[CMake] autoheader

Marcel Loose loose at astron.nl
Tue Mar 31 03:39:03 EDT 2009


Hi Bill,

Wouldn't it be better if CMake kept track of these variables internally.
I mean, usually the HAS_X variables are the result of calls to
check_include_file() and check_function_exists(). The Autotools handle
this under the hood.
CMake might keep a list of these variables, possibly one per check_*()
function. Or is there a reason to let the user handle this explicitly by
specifying the list of HAS_X variables in the call to
cmake_autoheader()?

Best regards,
Marcel Loose.

On Mon, 2009-03-30 at 11:58 -0400, Bill Hoffman wrote:
> Hendrik Sattler wrote:
> > Zitat von Bill Hoffman <bill.hoffman at kitware.com>:
> > 
> >> I have seen several requests for an autoheader type function to be
> >> added to CMake.  I have never used autoheader, but I gather it takes a
> >> list of variables and generates a config.h.in file automatically.  Does
> >> anyone on the list have experience with autoheader?   If so, what would
> >> a nice CMake api for something like this look like?
> > 
> > Well, autoheader just takes the result of certain tests and prepares a 
> > file that is usable e.g. with configure_file( .... @ONLY ).
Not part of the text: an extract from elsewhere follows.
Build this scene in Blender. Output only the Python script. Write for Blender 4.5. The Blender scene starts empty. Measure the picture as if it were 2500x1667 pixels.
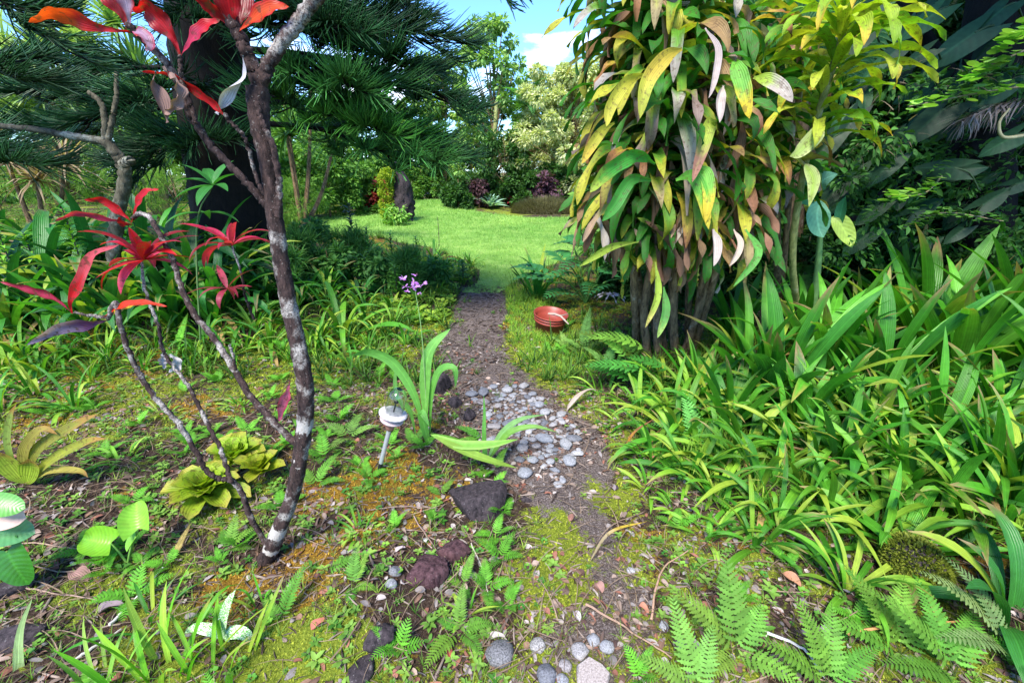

Usually, 
> > that contains much more than anyone needs or wants.
> > It addresses the problem of not having to keep to distinct lists of 
> > variables to replace (avoiding typos) but limits itself to a strict format.
> > 
> > A cmake-equalvalent could be a configure_file()-like function that takes 
> > a list of variables or mark variables and use all of them. There is no 
> > point in emulating the actual autoheader behaviour as that has the same 
> > problem as the configure script itself: an automatically created (and 
> > thus non-source) file in the source tree.
> > You can even make it better than autoheader and emit a file with 
> > #define/#undef for C and something with const variables for C++ (type 
> > safety) and something else for other supported languages. That would 
> > make it more complex but definitely better.
> > 
> 
> So, what would the API be?  I am thinking something that you just give a 
> list of variables and a file name.
> 
> set(VARS HAS_A HAS_B HAS_C)
> set(STRING_VARS STRING_A STRING_B)
> cmake_autoheader(CMAKEDEFINE_VARS ${VARS}
>                   STRING_VARS ${STRING_VARS}
>                   HEADER config.h.in)
> 
> 
> This would create:
> config.h.in
> #cmakedefine HAS_A
> #cmakedefine HAS_B
> #cmakedefine HAS_C
> #define STRING_A "@STRING_A@"
> #define STRING_B "@STRING_B@"
> 
> 
> I think you could do this pretty easily in a function, and a command 
> would not be needed.   Anyway, does the API look good?